Mas em lugar algum se diz deles, genericamente, que têm a natureza de urgentes, que a sua marcha é acelerada, que os prazos para a prática dos actos pelas partes, pela secretaria e pelos magistrados são mais reduzidos. Alguns são, efectivamente, processos urgentes, porque em outro lugar a lei o afirma; outros não o são, porque a lei o não diz. De comum têm o deverem ser concluídos dentro de um prazo relativamente curto, em resultado da preocupação manifestada no nº 2 do artigo 96º do CPPT: «cumprir em tempo útil a função que lhe(s) é cometida». E como essa função é diferente conforme as várias formas processuais, também o tempo útil não é o mesmo para todas. Não se compreenderia, por exemplo, que um processo que apenas se propõe acautelar um direito ou interesse durasse tanto ou mais do que aquele que visa a sua tutela definitiva.

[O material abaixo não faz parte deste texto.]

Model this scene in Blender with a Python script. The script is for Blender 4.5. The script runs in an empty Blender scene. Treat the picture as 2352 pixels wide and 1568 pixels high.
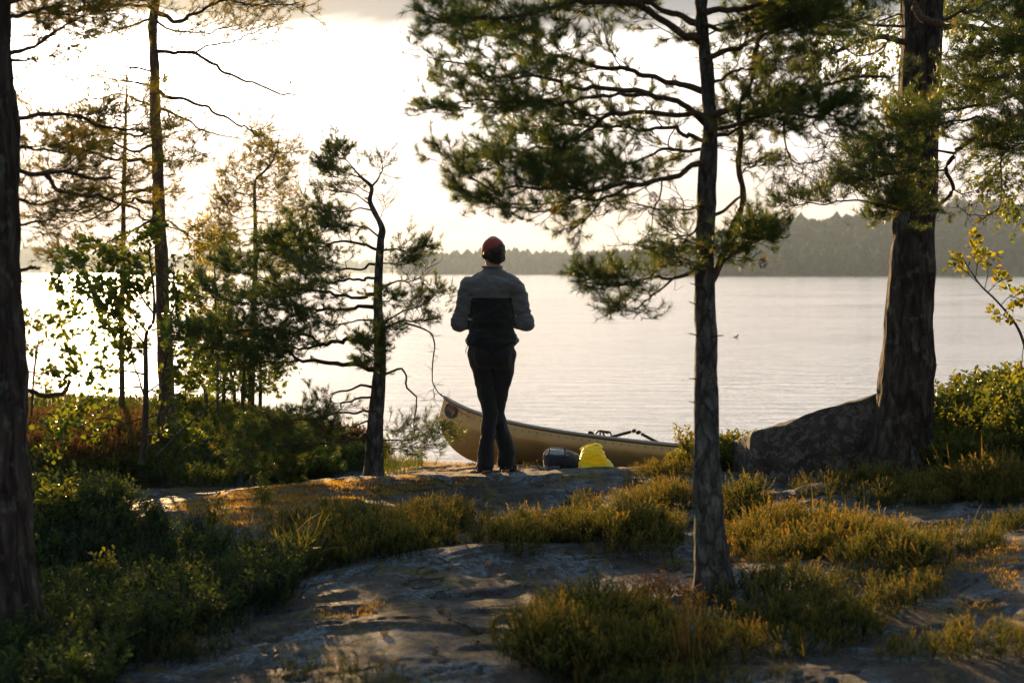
import bpy, math, random
import numpy as np
from mathutils import Vector, Matrix
R = math.radians
rng = np.random.default_rng(7)
random.seed(7)
sc = bpy.context.scene
COL = sc.collection

# ------------------------------------------------------------------ camera maths (2352 x 1568 reading of the photo)
F = 50.0 / 36.0 * 2352.0
CAMZ = 1.54
TILT = math.atan((784.0 - 626.0) / F)
WATER = -0.32
SUN_AZ = math.atan((212 - 1176) / F)
SUN_EL = R(8.8)

def U(px, py, Y):
    a = (px - 1176.0) / F; b = (784.0 - py) / F
    c, s = math.cos(TILT), math.sin(TILT)
    dy = c + b * s; dz = -s + b * c
    t = Y / dy
    return np.array([a * t, Y, CAMZ + dz * t])

def UP(pts, Y0, Y1=None):
    Y1 = Y0 if Y1 is None else Y1
    n = len(pts)
    L = [0.0]
    for i in range(1, n):
        L.append(L[-1] + math.hypot(pts[i][0] - pts[i-1][0], pts[i][1] - pts[i-1][1]))
    return np.array([U(p[0], p[1], Y0 + (Y1 - Y0) * (l / max(L[-1], 1e-6))) for p, l in zip(pts, L)])

# ------------------------------------------------------------------ noise
def _h(ix, iy, iz, seed):
    n = (ix.astype(np.int64) * 374761393 + iy.astype(np.int64) * 668265263 + iz.astype(np.int64) * 2147483647 + seed * 974711) & 0xffffffff
    n = ((n ^ (n >> 13)) * 1274126177) & 0xffffffff
    n = (n ^ (n >> 16)) & 0xffffffff
    return n.astype(np.float64) / 4294967295.0

def vnoise(p, seed=0):
    p = np.asarray(p, float)
    i = np.floor(p).astype(np.int64); f = p - i
    f = f * f * (3 - 2 * f)
    out = 0
    for dx in (0, 1):
        wx = f[:, 0] if dx else 1 - f[:, 0]
        for dy in (0, 1):
            wy = f[:, 1] if dy else 1 - f[:, 1]
            for dz in (0, 1):
                wz = f[:, 2] if dz else 1 - f[:, 2]
                out = out + wx * wy * wz * _h(i[:, 0] + dx, i[:, 1] + dy, i[:, 2] + dz, seed)
    return out * 2 - 1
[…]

Como escreve o Exmº. Procurador-Geral Adjunto: «Trata-se (…) de solução legislativa relacionada com a necessidade de “assegurar a tutela judicial efectiva, que tem como elemento importante uma componente temporal (art.º 20.°, n.º 1 e 4, da C.R.P.)” (…), necessidade essa que, no caso, é garantida através de um meio processual simplificado, integrado apenas por requerimento, resposta e decisão, pese embora não classificado de urgente».
Em súmula, o processo que nos ocupa não tem carácter urgente, não tendo as alegações do recurso jurisdicional nele interposto que serem apresentadas conjuntamente com o requerimento em que se declara a intenção de recorrer.

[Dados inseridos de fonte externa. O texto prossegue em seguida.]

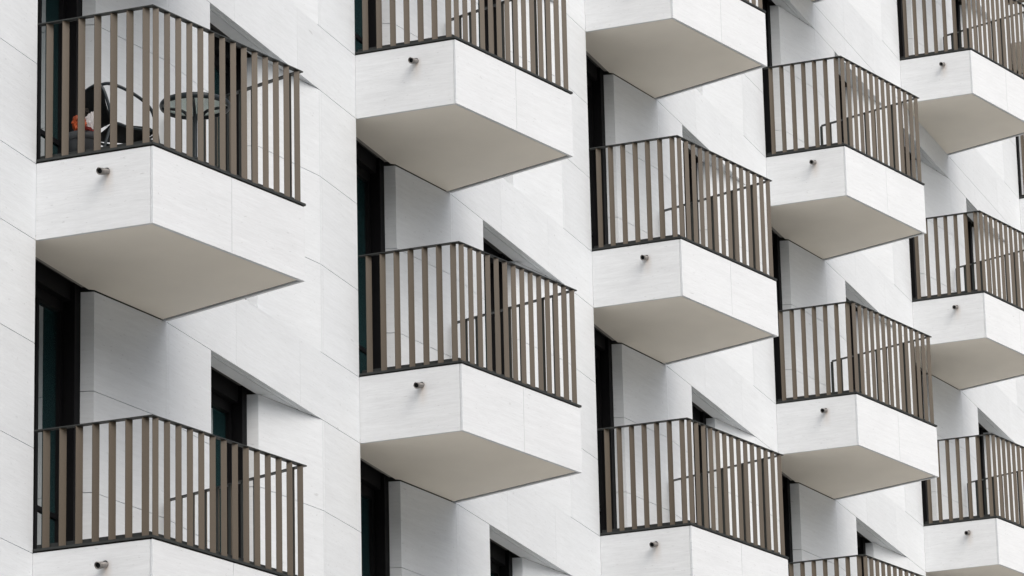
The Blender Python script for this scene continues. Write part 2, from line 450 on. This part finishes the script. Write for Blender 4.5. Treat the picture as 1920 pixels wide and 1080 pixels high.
_joined = {}
def joined_bars(rails):
    if rails[0].name not in _joined:
        bm = bmesh.new(); bm.from_mesh(rails[1])
        for A, B, me, first, n, step, cut in ((E_, N_, rails[3], .0765, 7, .1393, .002), (N_, F_, rails[4], .0765, 14, .1393, .002), (F_, G_, rails[5], .105, 11, .1385, .034)):
            d = (B-A).normalized(); nn = V2(-d.y, d.x)
            for k in range(n):
                p = A + d*(first + step*k) + nn*(.003 + cut); n0 = len(bm.verts)
                bm.from_mesh(me); bm.verts.ensure_lookup_table()
                for v in bm.verts[n0:]: v.co += Vector((p.x, p.y, 0))
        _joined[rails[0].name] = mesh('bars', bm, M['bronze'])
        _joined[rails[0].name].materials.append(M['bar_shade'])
    return _joined[rails[0].name]
LABELS = {
 (0, 0): 'white stone balcony with a bistro table and black woven chair behind its bronze bars',
 (0, -1): 'white stone balcony with noticeably low bronze railing, bottom left below the furnished one',
 (1, 1): 'white stone balcony topping the second column, its railing top cut off by the frame',
 (1, 0): 'white stone balcony with full bronze railing, lower one in the second column',
 (2, 2): 'white stone balcony topping the third column, showing mostly fascia and pale underside',
 (2, 1): 'white stone balcony with bronze bars midway up the third column',
 (2, 0): 'white stone balcony lowest in the third column, its underside cut off by the frame',
 (3, 3): 'sliver of a pale balcony underside at the top edge, above the fourth column',
 (3, 2): 'white stone balcony with complete railing, uppermost full one in the fourth column',
 (3, 1): 'white stone balcony with bronze bars, middle of the fourth column between two other balconies',
 (3, 0): 'bronze railing top of a balcony at the bottom edge, lowest in the fourth column',
 (4, 3): 'white stone balcony in the top right corner, highest in the rightmost column',
 (4, 2): 'white stone balcony at the right edge, middle one of the rightmost column',
 (4, 1): 'white stone balcony in the bottom right corner, lowest of the rightmost column',
 (5, 3): 'narrow glimpse of a further balcony at the extreme right edge beyond the rightmost column',
}
GROUP = 'projecting balconies on the limestone facade'
HID = empty('upper_balcony', (0, 0, UP), bld)
made = []
for b in range(-1, 7):
    for f in range(-2, 5):
        z = LEVEL[f]
        rails = RAIL_S if f < 0 else RAIL_N
        hr = .9644 if f < 0 else 1.1564
        pts = [(b*S+q.x, q.y, z+zz) for q in (E_, N_, F_, G_) for zz in (-T, hr)]
        if (b, f) in LABELS:
            r = empty('balcony', (b*S, 0, z)); tag(r, LABELS[(b, f)], 'balcony', GROUP)
            build_balcony(r, rails); made.append((b, f))
        elif 0 <= b <= 5 and f >= -1:
            # balconies outside the picture that still shade the ones inside it
            r = empty('outer_balcony', (b*S, 0, z+UP), bld)
            for me in FASC[:]: put('fascia', me, r)
            put('soffit', SOF, r); put('deck', DECK, r); put('railing', rails[0], r); put('bars', joined_bars(rails), r)
            if in_frame(pts): print('IN FRAME BUT UNLABELLED', b, f, [tuple(round(c) for c in proj(p)) for p in pts])
bpy.data.objects.remove(HID)

# ------------------------------------------------------------------ furniture on the first balcony
DK = .0
# bistro table
tb = empty('bistro_table', (1.115, -.845, DK)); tag(tb, 'small round bistro table with frosted glass top and bent dark tube legs', 'table')
bm = bmesh.new(); TR, TZ = .268, .712
ring = [(TR*math.cos(a), TR*math.sin(a), TZ) for a in [k*2*math.pi/48 for k in range(49)]]
for i in range(48):
    pass
def torus(bm, R0, z, r, n=48, seg=10, sz=1.0):
    rr = [[bm.verts.new(((R0 + r*math.cos(j*2*math.pi/seg))*math.cos(k*2*math.pi/n), (R0 + r*math.cos(j*2*math.pi/seg))*math.sin(k*2*math.pi/n), z + sz*r*math.sin(j*2*math.pi/seg))) for j in range(seg)] for k in range(n)]
    for k in range(n):
        for j in range(seg):
            f = bm.faces.new((rr[k][j], rr[(k+1) % n][j], rr[(k+1) % n][(j+1) % seg], rr[k][(j+1) % seg])); f.smooth = True
torus(bm, TR, TZ, .0165, sz=1.5); put('rim', mesh('rim', bm, M['tube']), tb)
bm = bmesh.new(); lathe(bm, [(TR-.004, TZ), (TR-.004, TZ+.006)], 48); put('tabletop', mesh('tabletop', bm, M['frost']), tb)
for k in range(4):
    a = R(20 + 90*k); c, s = math.cos(a), math.sin(a)
    P = lambda r, z: (r*c, r*s, z)
    bm = bmesh.new()
    tube(bm, smooth_path([P(TR-.01, TZ-.018), P(.17, TZ-.024), P(.085, TZ-.05), P(.052, TZ-.12), P(.044, .45), P(.044, .26), P(.056, .215), P(.13, .17), P(.21, .10), P(.245, .012)], 6), .013)
    put('leg', mesh('leg', bm, M['tube']), tb)
bm = bmesh.new(); torus(bm, .05, .25, .012, 24, 8, 1.6); put('collar', mesh('collar', bm, M['tube']), tb)

# woven arm chair
CH = R(-39)
ch = empty('patio_chair', (.70, -.35, DK)); ch.rotation_euler.z = CH + math.pi/2      # local -Y faces forward
tag(ch, 'black woven patio armchair with round looped tube arms beside the bistro table', 'chair')
# local axes: forward = -Y, near side (towards the camera) = -X
def sling(rows_, width, name):
    bm = bmesh.new(); nx = 14; g_ = []
    for (y, z, sag, wd) in rows_:
        g_.append([bm.verts.new(((-.5 + i/nx)*wd, y, z - sag*(1 - (2*i/nx - 1)**2))) for i in range(nx+1)])
    for i in range(len(g_)-1):
        for k in range(nx):
            f = bm.faces.new((g_[i][k], g_[i][k+1], g_[i+1][k+1], g_[i+1][k])); f.smooth = True
    geom = bmesh.ops.solidify(bm, geom=bm.faces[:], thickness=.012)
    return mesh(name, bm, M['weave'])
put('seat', sling([(-.22, .385, .005, .42), (-.21, .42, .012, .44), (-.17, .432, .02, .45), (-.08, .425, .026, .45), (0, .418, .028, .45), (.10, .412, .024, .45), (.15, .412, .02, .44)], .45, 'seat'), ch)
def back_mesh():
    bm = bmesh.new(); nx, nz = 14, 12; g_ = []
    for j in range(nz+1):
        t = j/nz; z = .42 + .325*t; y = .13 + .085*t + .02*math.sin(t*math.pi)
        wd = .44*(1 - .08*t) * (1 if t < .75 else math.sqrt(max(.05, 1 - ((t-.75)/.27)**2*.55)))
        g_.append([bm.verts.new(((-.5 + i/nx)*wd, y + .03*(1 - (2*i/nx-1)**2), z)) for i in range(nx+1)])
    for i in range(nz):
        for k in range(nx):
            f = bm.faces.new((g_[i][k], g_[i][k+1], g_[i+1][k+1], g_[i+1][k])); f.smooth = True
    bmesh.ops.solidify(bm, geom=bm.faces[:], thickness=.012)
    return mesh('backrest', bm, M['weave'])
put('backrest', back_mesh(), ch)
bm = bmesh.new()
tube(bm, smooth_path([(-.22, .13, .42), (-.215, .175, .58), (-.20, .21, .69), (-.15, .23, .745), (0, .24, .755), (.15, .23, .745), (.20, .21, .69), (.215, .175, .58), (.22, .13, .42)], 8), .0135)
put('back_frame', mesh('back_frame', bm, M['tube']), ch)
for s in (-1, 1):
    bm = bmesh.new()
    tube(bm, smooth_path([(s*.17, .225, .735), (s*.235, .17, .735), (s*.262, .05, .70), (s*.268, -.09, .635), (s*.264, -.175, .565), (s*.258, -.215, .47), (s*.252, -.24, .35), (s*.25, -.285, .012)], 8), .0135)
    put('arm', mesh('arm', bm, M['tube']), ch)
    bm = bmesh.new()
    tube(bm, smooth_path([(s*.225, -.20, .405), (s*.232, .0, .40), (s*.228, .13, .41), (s*.235, .20, .25), (s*.24, .26, .012)], 8), .012)
    put('leg', mesh('leg', bm, M['tube']), ch)
bm = bmesh.new(); tube(bm, [(-.25, -.24, .38), (0, -.24, .385), (.25, -.24, .38)], .009); put('stretcher', mesh('stretcher', bm, M['tube']), ch)

# planter with rubbish on it
pl = empty('planter', (.27, -.27, DK)); tag(pl, 'round dark grey plastic planter on the balcony floor behind the side railing', 'planter')
bm = bmesh.new(); lathe(bm, [(.10, .0), (.128, .215), (.129, .22)], 32); put('pot', mesh('pot', bm, M['pot']), pl)
bm = bmesh.new(); lathe(bm, [(.1295, .215), (.138, .219), (.140, .275), (.129, .278), (.127, .262)], 32); put('rim', mesh('rim', bm, M['pot']), pl)
bm = bmesh.new(); lathe(bm, [(.122, .225), (.120, .258)], 32); put('soil', mesh('soil', bm, M['soil']), pl)
def crumple(rx, ry, rz, seed, mat, name):
    bm = bmesh.new(); bmesh.ops.create_icosphere(bm, subdivisions=4, radius=1)
    for v in bm.verts:
        p = v.co*1.7 + Vector((seed, seed*.3, 0))
        k = 1 + .42*noise.noise(p) + .22*noise.noise(p*2.3)
        v.co = Vector((v.co.x*rx*k, v.co.y*ry*k, v.co.z*rz*k))
    return mesh(name, bm, mat)
bag = put('packaging_bag', crumple(.066, .058, .072, 3.1, M['orange'], 'packaging_bag'), None, (.25, -.255, DK+.365))
tag(bag, 'crumpled orange foil bag lying on top of the grey planter', 'bag')
fl = put('flap', crumple(.06, .045, .045, 9.7, M['soil'], 'flap'), bag, (.035, -.02, .085))
pp = put('paper', crumple(.045, .05, .105, 5.9, M['white'], 'paper'), None, (.275, -.335, DK+.365)); tag(pp, 'crumpled white paper sheet stuffed beside the orange bag on the planter', 'paper')
rp = put('wrapper', crumple(.10, .055, .03, 15.3, M['red'], 'wrapper'), None, (.235, -.325, DK+.288)); tag(rp, 'crumpled red and white wrapper on the rim of the grey planter', 'wrapper')

# ------------------------------------------------------------------ street side opposite, off camera: one for pane reflections, one added to dim
def opposite(name, x0, x1, y, h, mat, label):
    r = empty(name, ((x0+x1)/2, y, GROUND)); tag(r, label, 'building')
    bm = bmesh.new(); hw = (x1-x0)/2
    n = int((x1-x0)/3.2); fl_ = int(h/3.1); pw = (x1-x0)/n
    box(bm, -hw, hw, -12, -.25, .01, h)
    for i in range(n+1):
        x = -hw + i*pw; box(bm, max(-hw, x-.8), min(hw, x+.8), -.249, 0, .01, h)
    for k in range(fl_+1):
        for i in range(n):
            x = -hw + i*pw; box(bm, x+.801, x+pw-.801, -.249, -.02, max(.01, k*3.1-.6), min(h, k*3.1+.8))
    put('wall', mesh('wall', bm, mat), r)
    bm = bmesh.new()
    for k in range(fl_):
        for i in range(n):
            x = -hw + i*pw; box(bm, x+.82, x+pw-.82, -.245, -.2, k*3.1+.81, min(h-.02, k*3.1+2.48))
    put('glazing', mesh('glazing', bm, M['glass']), r)
opposite('unseen_street_building', 38, 60, -26, 17.0+12.85, M['pale'], 'pale lower building across the street reflected in the nearest door panes')
opposite('unseen_street_building', -70, 8, -26, 7+12.85, M['blocker'], 'long dark street facade added unseen across the street to dim the lower left balconies')  # added unseen block, sized to darken left columns and lower floors
print('balconies', made)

Procedem, consequentemente, as conclusões das alegações de recurso, não podendo subsistir o despacho que em contrário decidiu.
4. Termos em que acordam, em conferência, os juízes da Secção de Contencioso Tributário deste Supremo Tribunal Administrativo em, concedendo provimento ao presente recurso, revogar o despacho recorrido, para ser substituído por outro que não decrete a deserção do recurso jurisdicional da decisão de absolvição da instância pelo motivo ora apreciado.
Sem custas.
Lisboa, 22 de Março de 2006. – Baeta de Queiroz (relator) – Lúcio BarbosaBrandão de Pinho.